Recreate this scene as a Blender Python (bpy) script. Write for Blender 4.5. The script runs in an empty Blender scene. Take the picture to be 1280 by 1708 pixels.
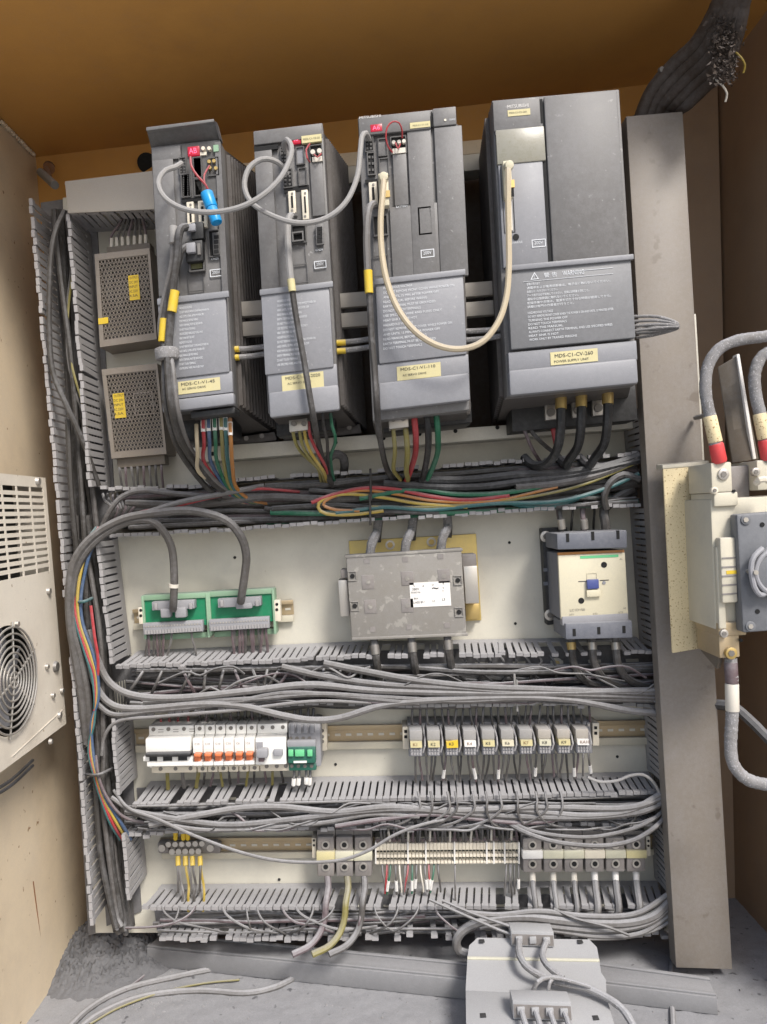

==

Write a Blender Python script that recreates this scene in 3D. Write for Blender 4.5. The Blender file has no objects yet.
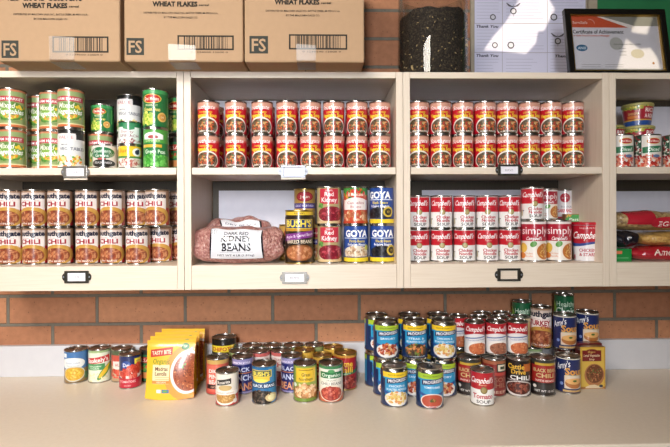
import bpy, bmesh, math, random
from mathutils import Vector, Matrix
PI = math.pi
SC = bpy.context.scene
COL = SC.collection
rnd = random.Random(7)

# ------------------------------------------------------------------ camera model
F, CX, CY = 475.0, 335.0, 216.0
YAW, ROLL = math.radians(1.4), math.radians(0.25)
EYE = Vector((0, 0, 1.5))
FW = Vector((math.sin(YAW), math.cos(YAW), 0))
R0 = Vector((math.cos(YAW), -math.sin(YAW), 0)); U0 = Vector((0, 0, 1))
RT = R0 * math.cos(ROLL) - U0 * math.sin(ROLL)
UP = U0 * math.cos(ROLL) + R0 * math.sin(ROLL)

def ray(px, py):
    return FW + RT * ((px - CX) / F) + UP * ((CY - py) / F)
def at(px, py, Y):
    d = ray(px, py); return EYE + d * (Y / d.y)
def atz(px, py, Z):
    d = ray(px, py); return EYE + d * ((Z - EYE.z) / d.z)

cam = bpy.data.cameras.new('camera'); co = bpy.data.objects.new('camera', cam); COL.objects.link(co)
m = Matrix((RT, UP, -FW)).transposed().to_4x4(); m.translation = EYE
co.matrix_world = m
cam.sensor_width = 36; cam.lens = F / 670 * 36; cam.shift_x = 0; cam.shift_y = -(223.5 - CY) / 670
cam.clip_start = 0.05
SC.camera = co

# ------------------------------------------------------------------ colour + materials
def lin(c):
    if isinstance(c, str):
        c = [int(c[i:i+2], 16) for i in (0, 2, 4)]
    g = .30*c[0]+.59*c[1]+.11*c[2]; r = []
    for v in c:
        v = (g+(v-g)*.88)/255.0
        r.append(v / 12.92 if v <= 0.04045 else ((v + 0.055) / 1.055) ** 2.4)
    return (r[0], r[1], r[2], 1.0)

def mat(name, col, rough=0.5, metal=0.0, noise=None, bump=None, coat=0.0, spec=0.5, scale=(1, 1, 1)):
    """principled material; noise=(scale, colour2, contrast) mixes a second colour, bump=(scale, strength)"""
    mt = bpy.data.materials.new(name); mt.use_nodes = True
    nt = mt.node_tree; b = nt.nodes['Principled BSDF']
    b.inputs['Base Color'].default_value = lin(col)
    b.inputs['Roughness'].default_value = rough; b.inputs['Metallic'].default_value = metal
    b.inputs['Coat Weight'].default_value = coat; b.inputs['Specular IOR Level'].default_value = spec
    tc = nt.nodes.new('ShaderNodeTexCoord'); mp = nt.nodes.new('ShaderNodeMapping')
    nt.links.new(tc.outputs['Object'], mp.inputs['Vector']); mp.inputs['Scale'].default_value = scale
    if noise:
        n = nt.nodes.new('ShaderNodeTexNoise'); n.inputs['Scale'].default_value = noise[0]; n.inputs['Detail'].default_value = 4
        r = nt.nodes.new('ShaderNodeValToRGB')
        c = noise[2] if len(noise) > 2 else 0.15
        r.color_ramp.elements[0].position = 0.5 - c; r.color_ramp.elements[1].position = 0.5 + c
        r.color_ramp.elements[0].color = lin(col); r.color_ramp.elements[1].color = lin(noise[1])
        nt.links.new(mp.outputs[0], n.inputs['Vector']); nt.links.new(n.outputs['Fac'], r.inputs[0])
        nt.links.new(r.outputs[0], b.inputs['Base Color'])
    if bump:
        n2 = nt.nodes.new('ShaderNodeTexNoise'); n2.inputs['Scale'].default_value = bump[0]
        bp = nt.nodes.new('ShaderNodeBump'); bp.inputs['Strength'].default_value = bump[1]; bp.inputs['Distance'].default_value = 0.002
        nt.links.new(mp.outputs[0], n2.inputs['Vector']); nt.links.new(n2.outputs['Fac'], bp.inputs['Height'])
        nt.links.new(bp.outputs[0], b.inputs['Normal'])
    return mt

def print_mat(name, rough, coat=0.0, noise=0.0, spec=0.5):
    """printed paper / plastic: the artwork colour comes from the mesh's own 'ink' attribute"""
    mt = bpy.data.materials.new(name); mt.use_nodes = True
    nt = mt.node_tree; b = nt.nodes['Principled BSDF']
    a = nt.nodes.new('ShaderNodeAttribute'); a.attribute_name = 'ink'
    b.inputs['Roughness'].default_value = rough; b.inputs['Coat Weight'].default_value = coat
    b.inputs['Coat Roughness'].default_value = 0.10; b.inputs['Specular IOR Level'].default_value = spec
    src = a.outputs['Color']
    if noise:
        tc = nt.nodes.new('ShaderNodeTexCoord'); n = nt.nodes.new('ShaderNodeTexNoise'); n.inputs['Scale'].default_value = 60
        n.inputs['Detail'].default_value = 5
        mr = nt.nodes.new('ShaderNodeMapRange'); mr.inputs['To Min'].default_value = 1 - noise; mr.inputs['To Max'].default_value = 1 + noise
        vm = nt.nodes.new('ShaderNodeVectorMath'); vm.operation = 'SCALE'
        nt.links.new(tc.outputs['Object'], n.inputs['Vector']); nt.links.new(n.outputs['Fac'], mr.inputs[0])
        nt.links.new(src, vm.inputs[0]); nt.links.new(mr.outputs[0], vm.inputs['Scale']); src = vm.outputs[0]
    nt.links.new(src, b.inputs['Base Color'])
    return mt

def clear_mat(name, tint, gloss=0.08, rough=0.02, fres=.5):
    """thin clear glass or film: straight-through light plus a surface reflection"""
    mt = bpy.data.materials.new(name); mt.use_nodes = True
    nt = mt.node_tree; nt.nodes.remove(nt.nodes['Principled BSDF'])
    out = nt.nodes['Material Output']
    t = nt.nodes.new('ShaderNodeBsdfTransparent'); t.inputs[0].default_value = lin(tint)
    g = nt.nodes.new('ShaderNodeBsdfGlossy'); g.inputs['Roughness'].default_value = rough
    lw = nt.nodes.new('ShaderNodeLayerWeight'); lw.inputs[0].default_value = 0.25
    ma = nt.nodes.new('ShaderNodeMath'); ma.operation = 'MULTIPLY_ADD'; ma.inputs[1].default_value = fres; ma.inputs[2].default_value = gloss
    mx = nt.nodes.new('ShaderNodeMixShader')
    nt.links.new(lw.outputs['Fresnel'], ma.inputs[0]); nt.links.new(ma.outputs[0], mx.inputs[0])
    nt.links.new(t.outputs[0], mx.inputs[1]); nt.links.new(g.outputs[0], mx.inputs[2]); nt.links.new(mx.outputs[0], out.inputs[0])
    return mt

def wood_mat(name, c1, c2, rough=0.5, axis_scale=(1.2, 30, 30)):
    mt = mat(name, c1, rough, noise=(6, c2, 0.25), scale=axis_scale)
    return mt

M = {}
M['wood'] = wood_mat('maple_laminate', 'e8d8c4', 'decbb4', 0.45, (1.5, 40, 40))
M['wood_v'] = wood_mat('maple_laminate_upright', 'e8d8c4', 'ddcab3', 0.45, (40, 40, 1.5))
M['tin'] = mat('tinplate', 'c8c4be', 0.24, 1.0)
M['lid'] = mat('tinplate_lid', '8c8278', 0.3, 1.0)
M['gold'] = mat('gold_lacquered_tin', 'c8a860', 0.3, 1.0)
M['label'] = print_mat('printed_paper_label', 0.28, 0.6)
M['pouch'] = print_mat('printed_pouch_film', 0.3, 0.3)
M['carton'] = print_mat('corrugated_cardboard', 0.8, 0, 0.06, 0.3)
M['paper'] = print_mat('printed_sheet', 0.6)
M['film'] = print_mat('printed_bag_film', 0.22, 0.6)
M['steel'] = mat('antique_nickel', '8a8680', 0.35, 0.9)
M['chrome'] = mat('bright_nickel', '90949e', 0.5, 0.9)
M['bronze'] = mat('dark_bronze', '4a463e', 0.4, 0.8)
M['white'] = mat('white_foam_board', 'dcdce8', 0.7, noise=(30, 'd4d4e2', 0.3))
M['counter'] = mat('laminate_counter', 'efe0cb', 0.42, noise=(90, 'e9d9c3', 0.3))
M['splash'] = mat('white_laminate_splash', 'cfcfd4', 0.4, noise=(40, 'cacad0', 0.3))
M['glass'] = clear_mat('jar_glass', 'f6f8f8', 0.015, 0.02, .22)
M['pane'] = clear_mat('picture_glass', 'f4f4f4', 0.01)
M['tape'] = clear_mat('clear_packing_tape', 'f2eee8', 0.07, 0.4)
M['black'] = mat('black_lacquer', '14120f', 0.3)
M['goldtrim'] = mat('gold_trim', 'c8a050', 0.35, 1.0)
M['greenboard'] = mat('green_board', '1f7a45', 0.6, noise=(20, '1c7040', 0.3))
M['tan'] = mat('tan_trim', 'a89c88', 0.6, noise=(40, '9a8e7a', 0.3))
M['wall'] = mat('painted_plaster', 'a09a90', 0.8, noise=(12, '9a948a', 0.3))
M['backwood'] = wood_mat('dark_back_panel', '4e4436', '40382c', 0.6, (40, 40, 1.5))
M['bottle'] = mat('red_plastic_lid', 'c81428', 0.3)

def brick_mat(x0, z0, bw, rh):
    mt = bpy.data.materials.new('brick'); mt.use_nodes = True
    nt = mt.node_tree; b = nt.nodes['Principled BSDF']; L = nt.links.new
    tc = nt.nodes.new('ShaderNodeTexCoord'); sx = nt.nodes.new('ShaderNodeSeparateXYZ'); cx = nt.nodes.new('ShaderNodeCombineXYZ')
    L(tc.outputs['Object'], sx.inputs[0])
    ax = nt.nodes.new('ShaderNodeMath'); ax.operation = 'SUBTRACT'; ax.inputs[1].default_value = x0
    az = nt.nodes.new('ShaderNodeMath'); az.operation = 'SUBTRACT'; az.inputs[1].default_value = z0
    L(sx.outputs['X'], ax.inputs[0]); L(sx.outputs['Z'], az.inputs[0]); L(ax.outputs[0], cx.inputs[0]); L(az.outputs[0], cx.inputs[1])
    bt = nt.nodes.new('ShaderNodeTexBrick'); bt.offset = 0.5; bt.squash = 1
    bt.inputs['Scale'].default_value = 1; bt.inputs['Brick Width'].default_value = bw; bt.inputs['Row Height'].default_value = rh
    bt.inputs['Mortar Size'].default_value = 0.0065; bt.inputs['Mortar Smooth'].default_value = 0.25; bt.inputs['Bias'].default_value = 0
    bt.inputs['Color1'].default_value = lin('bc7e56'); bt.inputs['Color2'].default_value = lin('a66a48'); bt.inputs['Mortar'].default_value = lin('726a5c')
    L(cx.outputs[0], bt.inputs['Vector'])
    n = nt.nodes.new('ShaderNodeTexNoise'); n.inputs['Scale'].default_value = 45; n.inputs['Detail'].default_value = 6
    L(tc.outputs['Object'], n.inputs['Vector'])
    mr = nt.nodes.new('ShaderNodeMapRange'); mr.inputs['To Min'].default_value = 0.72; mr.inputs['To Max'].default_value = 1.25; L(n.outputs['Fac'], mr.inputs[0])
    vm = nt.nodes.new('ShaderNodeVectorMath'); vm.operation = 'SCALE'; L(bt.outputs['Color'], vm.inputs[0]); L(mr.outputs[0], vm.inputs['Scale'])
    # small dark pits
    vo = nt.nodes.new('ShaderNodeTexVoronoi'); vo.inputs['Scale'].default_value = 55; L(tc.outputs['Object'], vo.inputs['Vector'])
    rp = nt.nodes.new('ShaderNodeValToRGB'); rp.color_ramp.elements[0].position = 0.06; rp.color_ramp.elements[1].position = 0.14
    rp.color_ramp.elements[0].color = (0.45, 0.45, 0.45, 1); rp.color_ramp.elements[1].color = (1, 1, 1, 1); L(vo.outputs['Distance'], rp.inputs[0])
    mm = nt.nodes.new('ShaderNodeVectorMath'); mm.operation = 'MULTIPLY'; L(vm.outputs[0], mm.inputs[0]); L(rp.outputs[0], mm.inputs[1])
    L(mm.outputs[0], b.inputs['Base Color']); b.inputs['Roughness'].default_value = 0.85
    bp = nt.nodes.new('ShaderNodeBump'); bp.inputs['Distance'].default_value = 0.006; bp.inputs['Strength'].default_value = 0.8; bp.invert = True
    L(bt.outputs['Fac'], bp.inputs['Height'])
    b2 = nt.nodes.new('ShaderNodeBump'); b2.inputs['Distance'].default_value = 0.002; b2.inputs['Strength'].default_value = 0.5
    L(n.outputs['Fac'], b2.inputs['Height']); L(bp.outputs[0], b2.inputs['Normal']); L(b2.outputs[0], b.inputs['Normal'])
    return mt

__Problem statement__
Write out word for word the lines above that run from the one with "Write a Blender" to the one with "SC.camera = co". Include both end lines; exclude the images.

__Full answer__
Write a Blender Python script that recreates this scene in 3D. Write for Blender 4.5. The Blender file has no objects yet.
import bpy, bmesh, math, random
from mathutils import Vector, Matrix
PI = math.pi
SC = bpy.context.scene
COL = SC.collection
rnd = random.Random(7)

# ------------------------------------------------------------------ camera model
F, CX, CY = 475.0, 335.0, 216.0
YAW, ROLL = math.radians(1.4), math.radians(0.25)
EYE = Vector((0, 0, 1.5))
FW = Vector((math.sin(YAW), math.cos(YAW), 0))
R0 = Vector((math.cos(YAW), -math.sin(YAW), 0)); U0 = Vector((0, 0, 1))
RT = R0 * math.cos(ROLL) - U0 * math.sin(ROLL)
UP = U0 * math.cos(ROLL) + R0 * math.sin(ROLL)

def ray(px, py):
    return FW + RT * ((px - CX) / F) + UP * ((CY - py) / F)
def at(px, py, Y):
    d = ray(px, py); return EYE + d * (Y / d.y)
def atz(px, py, Z):
    d = ray(px, py); return EYE + d * ((Z - EYE.z) / d.z)

cam = bpy.data.cameras.new('camera'); co = bpy.data.objects.new('camera', cam); COL.objects.link(co)
m = Matrix((RT, UP, -FW)).transposed().to_4x4(); m.translation = EYE
co.matrix_world = m
cam.sensor_width = 36; cam.lens = F / 670 * 36; cam.shift_x = 0; cam.shift_y = -(223.5 - CY) / 670
cam.clip_start = 0.05
SC.camera = co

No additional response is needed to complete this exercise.